World

Sunni, Shia conflict rooted in dispute over Prophet's successor

The Sunni-Shia split is rooted in the question of who should succeed the Prophet Muhammad in leading Muslims after his death in 632.

Conflict dates back to Prophet Muhammad's death 1,300 years ago

Tribal fighters shout slogans as they carry weapons during a parade in the streets of Najaf, south of Baghdad, on Tuesday. Iraq's Shia rulers defied Western calls on Tuesday to reach out to Sunnis to defuse the uprising in the north of the country. The sectarian split goes back more than 1,300 years. (Alaa Al-Marjani/Reuters)

The Sunni-Shia split is rooted in the question of who should succeed the Prophet Muhammad in leading Muslims after his death in 632.

Shias say the prophet's cousin and son-in-law, Ali, was his rightful successor but he was cheated when authority went to those the Sunnis call the four "Rightfully Guided Caliphs" — Abu Bakr, Omar, Othman and, finally, Ali.

Sunnis are the majority across the Islamic world. In the Middle East, Shias have strong majorities in Iran, Iraq and Bahrain, with significant communities in Lebanon, Yemen, Syria, Saudi Arabia, Kuwait and other parts of the Gulf.

Iraq, which is in danger of exploding in sectarian bloodshed owing to targeted killings of Shias by the al-Qaeda offshoot ISIS, is 60 to 65 per cent Shia, and 32 to 37 per cent Sunni, according to the CIA's World Fact Book.

Both consider the Qur'an the word of God. But theology and religious practice distinguish between the two sects.

Some differences are minor: Shias pray with their hands by their sides, Sunnis with their hands crossed at their chest or stomach.

Others are significant. Shias, for example, believe Ali and a string of his descendants, the Imams, had not only rightful political authority after Muhammad but also held a special religious wisdom. Most Shias believe there were 12 Imams — many of them "martyred" by Sunnis — and the 12th vanished, to one day return and restore justice.

Accused of elevating Ali

Sunnis accuse the Shias of elevating Ali to the level of Muhammad himself — incorrectly, since Shias agree that Muhammad was the last of the prophets, a central tenet of Islam.

Sunni and Shia population estimates:

The number of Shia Muslims worldwide in 2010 was estimated to be between 162 million and 211 million. The number of Sunni Muslims was projected to be around 1.4 billion. Sunnis are expected to make up 87-90 per cent of the world’s Muslims in 20 years, roughly the same percentage as today.

Source: Pew Research Center, 2010 Religion and Public Life Project

The bitter disputes of early Islam still resonate. Even secular-minded Shia parents would never name their child after the resented Abu Bakr, Omar or Othman — or Aisha, a wife of Muhammad who helped raise a revolt against Ali during his Caliphate.
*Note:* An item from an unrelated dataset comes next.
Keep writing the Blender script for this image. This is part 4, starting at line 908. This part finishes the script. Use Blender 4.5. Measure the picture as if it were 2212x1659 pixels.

When outgoing Iranian president Mahmoud Ahmadinejad visited Egypt last year, the sheik of Al-Azhar, the bastion of Sunni theology, told him sharply that if the sects are to get along, Shias must stop "insulting" the "companions of the prophet."

Still, only the most hardcore translate those differences into hatred. But events in Iraq over the past decade show how politics can cause long-simmering tensions to spike.

The U.S.-led invasion that toppled Saddam Hussein's Sunni-dominated regime in 2003 propelled long-oppressed majority Shias to power. Sunnis feared the repression would flip onto them. The result was vicious sectarian fighting that lasted until 2008: Sunni insurgents pulled Shia pilgrims from buses and gunned them down; Shia militiamen kidnapped Sunnis, dumping their tortured bodies on the streets and in rivers.

The bloodshed ebbed after the so-called U.S. surge, a revolt by moderate Sunnis against al-Qaeda in Iraq and a Shia militia cease-fire. But violence has again increased as minority Sunnis feel disenfranchised by the Shia-led government and Sunni extremists have been emboldened by the successes of Islamic militants in the civil war next door in Syria.

According to the Pew Research Institute, the number of Shia Muslims worldwide in 2010 was estimated to be between 162 million and 211 million. The number of Sunni Muslims was projected to be around 1.4 billion.